Earth Day is an annual event celebrated on April 22 to demonstrate support for environmental protection. To raise awareness on this day, we highlight an interview from 2021 with environmental leader Lisa Perez Jackson, featured in Women of Color Magazine.
As a young girl growing up in New Orleans, Lisa wrote a letter to President Richard Nixon urging him to establish the Environmental Protection Agency (EPA) to safeguard public health and the environment.
That same year, during her 2021 interview, Jackson recalled the first Earth Day celebration in the U.S. By the end of 1970, the EPA officially began operations.
At that time, Jackson had no idea that she would later work at the EPA and eventually lead it or that she would one day be at Apple addressing similar issues. She noted that today’s 8-year-olds face some of the same challenges she encountered.
Jackson earned a master's degree in chemical engineering from Princeton University and a bachelor's degree from Tulane University. She was the U.S. Environmental Protection Agency (EPA) administrator from 2009 to 2013.
Since joining Apple in 2013, Jackson has played a key role in transforming the company into an environmental leader and a pioneer in clean energy, recycling, and green technology.
Under her leadership, Apple achieved carbon neutrality for its corporate emissions and runs its global operations on 100 percent renewable energy. In 2021, the company announced its most ambitious target: a commitment that every Apple device will be produced with net-zero carbon emissions by 2030. Apple aims to become carbon neutral across every aspect of its business by 2030.
On April 16, 2025, Tim Cook shared on social media that the company has reduced their global emissions by more than 60% and uses more recycled materials and renewable energy than ever.
In Women of Color Magazine's 2021 cover story, Lisa Jackson spoke about how Apple minimizes its environmental impact. Below are excerpts from Jackson's interview with WOC Magazine in the spring of 2021.
I have dedicated my career to this mission and am proud to carry on that work here at Apple. Apple has dedicated our resources—and our best thinking—to considering the environment in everything we do: the energy that powers our operations, the materials in our devices, the companies we do business with, and the health and safety of those who make and use our products.
We have led our industry in reducing our environmental footprint for years, but we know there is more to do. I have found it inspiring how young people have stepped up. It gives me a lot of hope about what our young future leaders, inventors, educators, and beyond will do to leave the world better than they found it.

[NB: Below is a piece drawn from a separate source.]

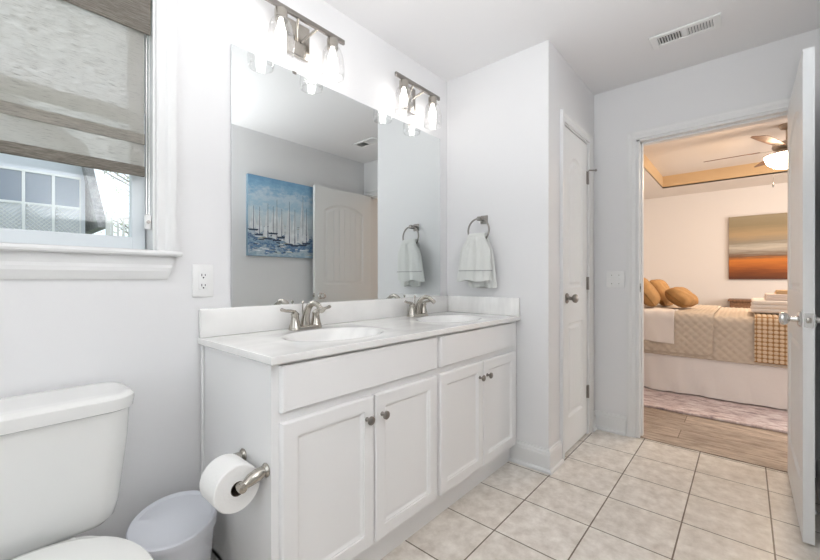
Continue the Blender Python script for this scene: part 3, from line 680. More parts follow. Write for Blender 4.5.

We announced that Apple will be carbon-neutral by 2030.
This is not just for our operations; we are already carbon-neutral in how many companies measure carbon neutrality. Our stores, data centers, and offices run on 100 percent clean energy. Our goal is to extend that progress to our entire supply chain. We have hundreds of suppliers.
In 10 years, the challenge will be to move all those suppliers to clean energy. That will be huge. We have gone one step further and said that by 2030, we also want our customers to be able to charge their devices on clean energy. We are committed to our customers being able to do that by 2030. So, that is not something we can do all alone. It is something that we can help with. We have sponsored clean-energy projects around the world.
But we also want to work with governments to ensure that there is more and more access to clean energy on grids around the world, especially in areas that, right now, have been under-invested in terms of clean energy.
By 2030, we are committing to total carbon neutrality. We are already carbon neutral for our corporate emissions—we use 100 percent renewable electricity for our facilities and invest in projects that protect and restore forests, wetlands, and grasslands.
And we are well on our way in our supply chain, bringing more clean energy sources online and innovating to reduce emissions at every stage. But we are going further to cover our entire, end-to-end footprint, down to the shipping that moves our products worldwide and the energy used to power our customers’ devices.